WHAT THE EXERCISE ASKS -> Quote precisely the run of lines opening with the line containing "Keep writing the" and closing with the line containing "return np.clip(d, 0, 1), np.clip(br, 0, 1)", and nothing else.

AVAILABLE DATA ->
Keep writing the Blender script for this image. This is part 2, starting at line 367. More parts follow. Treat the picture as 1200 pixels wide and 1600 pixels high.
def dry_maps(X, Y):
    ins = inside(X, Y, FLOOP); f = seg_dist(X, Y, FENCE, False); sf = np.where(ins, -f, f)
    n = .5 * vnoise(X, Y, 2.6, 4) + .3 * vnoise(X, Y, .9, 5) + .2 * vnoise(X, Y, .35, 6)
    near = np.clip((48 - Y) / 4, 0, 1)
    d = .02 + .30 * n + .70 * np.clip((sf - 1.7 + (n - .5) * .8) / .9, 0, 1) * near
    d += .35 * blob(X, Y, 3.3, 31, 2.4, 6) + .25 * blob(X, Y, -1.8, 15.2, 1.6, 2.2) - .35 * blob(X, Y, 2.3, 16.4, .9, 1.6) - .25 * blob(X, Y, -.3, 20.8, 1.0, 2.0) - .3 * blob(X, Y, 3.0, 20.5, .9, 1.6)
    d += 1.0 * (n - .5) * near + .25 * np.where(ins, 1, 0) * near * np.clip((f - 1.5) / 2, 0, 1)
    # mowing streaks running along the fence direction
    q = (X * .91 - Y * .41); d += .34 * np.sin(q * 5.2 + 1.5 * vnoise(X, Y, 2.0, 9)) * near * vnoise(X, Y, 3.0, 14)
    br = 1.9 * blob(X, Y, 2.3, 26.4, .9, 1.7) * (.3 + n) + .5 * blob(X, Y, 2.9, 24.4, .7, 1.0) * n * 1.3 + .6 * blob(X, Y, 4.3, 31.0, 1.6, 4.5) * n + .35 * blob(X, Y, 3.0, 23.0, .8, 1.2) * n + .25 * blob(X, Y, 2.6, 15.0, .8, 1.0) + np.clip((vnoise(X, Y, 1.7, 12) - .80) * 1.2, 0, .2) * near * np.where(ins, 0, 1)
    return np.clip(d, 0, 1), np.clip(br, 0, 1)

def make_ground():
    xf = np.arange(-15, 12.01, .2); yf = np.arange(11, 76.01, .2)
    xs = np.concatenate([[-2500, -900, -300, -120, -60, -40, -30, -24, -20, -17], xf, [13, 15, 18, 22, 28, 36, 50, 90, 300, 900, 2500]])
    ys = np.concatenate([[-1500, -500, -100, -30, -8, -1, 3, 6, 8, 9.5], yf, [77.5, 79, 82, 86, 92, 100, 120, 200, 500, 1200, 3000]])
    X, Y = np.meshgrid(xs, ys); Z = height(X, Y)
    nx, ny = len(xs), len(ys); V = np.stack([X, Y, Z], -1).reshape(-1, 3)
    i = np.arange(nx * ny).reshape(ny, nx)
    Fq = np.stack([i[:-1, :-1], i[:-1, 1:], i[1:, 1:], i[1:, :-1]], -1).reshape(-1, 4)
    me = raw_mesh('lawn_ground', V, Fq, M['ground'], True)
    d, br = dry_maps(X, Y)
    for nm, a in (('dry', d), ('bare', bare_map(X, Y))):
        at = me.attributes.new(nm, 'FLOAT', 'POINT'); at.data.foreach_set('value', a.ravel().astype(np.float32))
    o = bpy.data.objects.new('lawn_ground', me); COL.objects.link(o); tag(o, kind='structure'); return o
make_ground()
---
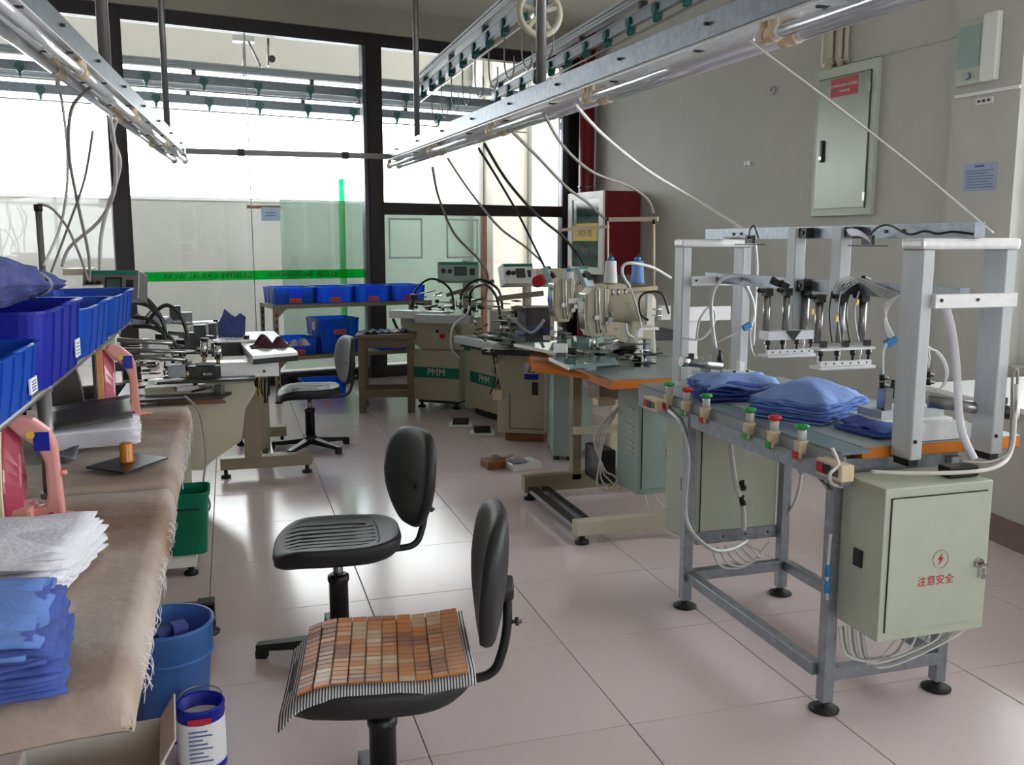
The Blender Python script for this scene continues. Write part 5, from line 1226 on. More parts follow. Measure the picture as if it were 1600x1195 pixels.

COMPLETE ANSWER ->
Keep writing the Blender script for this image. This is part 2, starting at line 367. More parts follow. Treat the picture as 1200 pixels wide and 1600 pixels high.
def dry_maps(X, Y):
    ins = inside(X, Y, FLOOP); f = seg_dist(X, Y, FENCE, False); sf = np.where(ins, -f, f)
    n = .5 * vnoise(X, Y, 2.6, 4) + .3 * vnoise(X, Y, .9, 5) + .2 * vnoise(X, Y, .35, 6)
    near = np.clip((48 - Y) / 4, 0, 1)
    d = .02 + .30 * n + .70 * np.clip((sf - 1.7 + (n - .5) * .8) / .9, 0, 1) * near
    d += .35 * blob(X, Y, 3.3, 31, 2.4, 6) + .25 * blob(X, Y, -1.8, 15.2, 1.6, 2.2) - .35 * blob(X, Y, 2.3, 16.4, .9, 1.6) - .25 * blob(X, Y, -.3, 20.8, 1.0, 2.0) - .3 * blob(X, Y, 3.0, 20.5, .9, 1.6)
    d += 1.0 * (n - .5) * near + .25 * np.where(ins, 1, 0) * near * np.clip((f - 1.5) / 2, 0, 1)
    # mowing streaks running along the fence direction
    q = (X * .91 - Y * .41); d += .34 * np.sin(q * 5.2 + 1.5 * vnoise(X, Y, 2.0, 9)) * near * vnoise(X, Y, 3.0, 14)
    br = 1.9 * blob(X, Y, 2.3, 26.4, .9, 1.7) * (.3 + n) + .5 * blob(X, Y, 2.9, 24.4, .7, 1.0) * n * 1.3 + .6 * blob(X, Y, 4.3, 31.0, 1.6, 4.5) * n + .35 * blob(X, Y, 3.0, 23.0, .8, 1.2) * n + .25 * blob(X, Y, 2.6, 15.0, .8, 1.0) + np.clip((vnoise(X, Y, 1.7, 12) - .80) * 1.2, 0, .2) * near * np.where(ins, 0, 1)
    return np.clip(d, 0, 1), np.clip(br, 0, 1)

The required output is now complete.